横浜ノースドックとパシフィック・リーチ(PR)演習(9)

フォールイーグル演習に組み込まれたPR演習−1


ノースドックから運ばれたブルドーザ2台が砂浜を掘り、MCSを組み立てた桟橋がそこに突っ込む


最初にLTに曳かれてノースドックを出たクレーンバージが、ポハン港のバースに接岸している

米韓合同演習フォールイーグルが4月末に終了した。この演習のハイライトとでもいうべき米韓合同の揚陸演習が行われた韓国・ポハンで、海上からの統合合同兵站演習(Combined Joint Logistics Over the Shore, CJLOTS)がフォールイーグル演習に組み込まれて実施された。
港湾施設の無いポハン港東の砂浜に、戦闘車両を揚陸するためのさまざまなシステムが展開された。この演習は「米韓両軍の相互運用性、意思疎通と共同作戦遂行能力を高める」ことを目指す ものだった。そして、横浜ノースドックを舞台に始まった、陸軍予備役兵士が軍事物資の輸送を訓練するパシフィック・リーチ演習も、韓国・ポハンに舞台を移してCJLOTSに統合された。

在韓米軍のフリッカーに投稿された写真や解説から、ポハンでのCJLOTS演習に参加したのは以下の艦船と判断される。
事前集積艦ジョンPボボ(T-AK 3008)、陸軍揚陸艦ウィリアムBバンカー(LSV-4)、沿岸燃料配送システム搭載艦KRウィーラーと作業船ファストテンポ、いかだセット(Modular Causeway System, MCS)を横浜NDからポハンに運んだ貨物船ISE、そして大型揚陸艇(LCU)2隻、中型揚陸艇(LCM)、WTとLTのタグたち、クレーンバージ(BD)。
ノースドックから運ばれた物資にはMCSのほかに内陸部燃料輸送システムの入ったコンテナ18個があった。またブルドーザ2台もLCUに積まれてポハンに運ばれた。
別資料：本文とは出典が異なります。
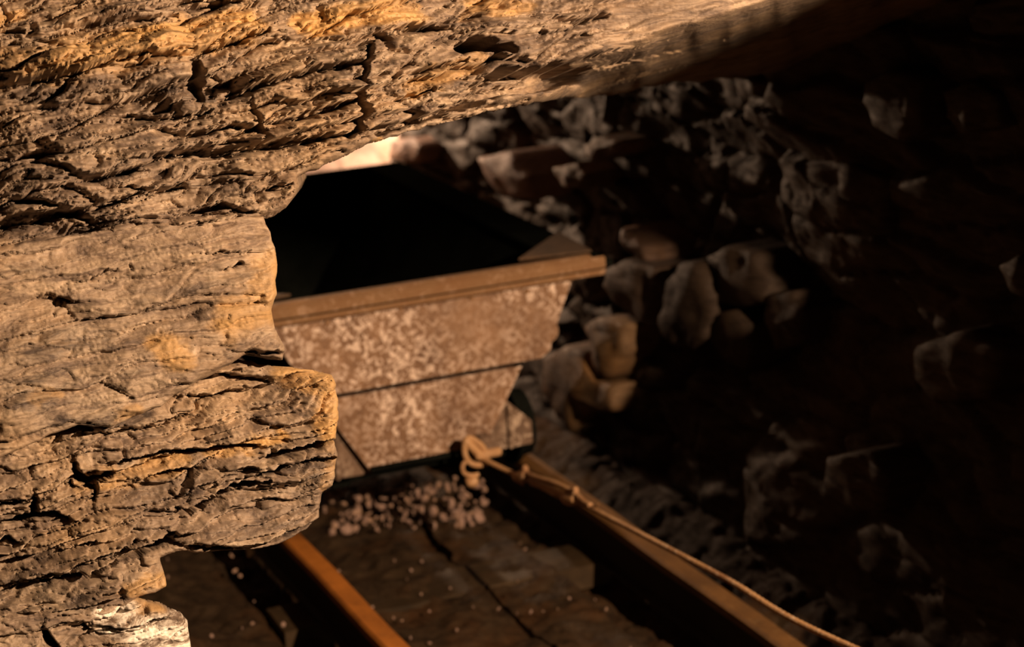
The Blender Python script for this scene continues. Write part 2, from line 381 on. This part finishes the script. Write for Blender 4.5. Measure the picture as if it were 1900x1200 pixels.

ノースドックを3月30日夕方出港した貨物船ISEは、3日目の4月2日昼過ぎにポハン港の桟橋(下図A)に接岸した。隣にはすでに到着していたクレーンバージ(BD)と航洋タグ(LT 801)が待って いた。貨物船ISEは4月3日深夜にポハンを出港して中国の象山港に向かった。積んできたタグWT,中型揚陸艇LCMは当然ISEのクレーンで海上に降ろされたとみられるが、いかだセット (MCS)が埠頭に降ろされたのか海上におろされたのかは不明だ。
なお、象山港にいたISEは4月28日にはプサン沖にいることがわかった。いかだセットが洗浄、再組立てされた後、この船が横浜ノースドックに運ぶ可能性がある。

下図のBが演習の中心海域で、おそらくMCSが展開して事前集積艦から車両が降ろされる海上基地が作られたとみられる。クレーンバージが4月12日からこの海域で動いていた。
WT3隻やLCMとともに広いイカダ状の基地をつくり、また細長い桟橋をつくって、WTが海岸線まで運んで臨時の埠頭にした。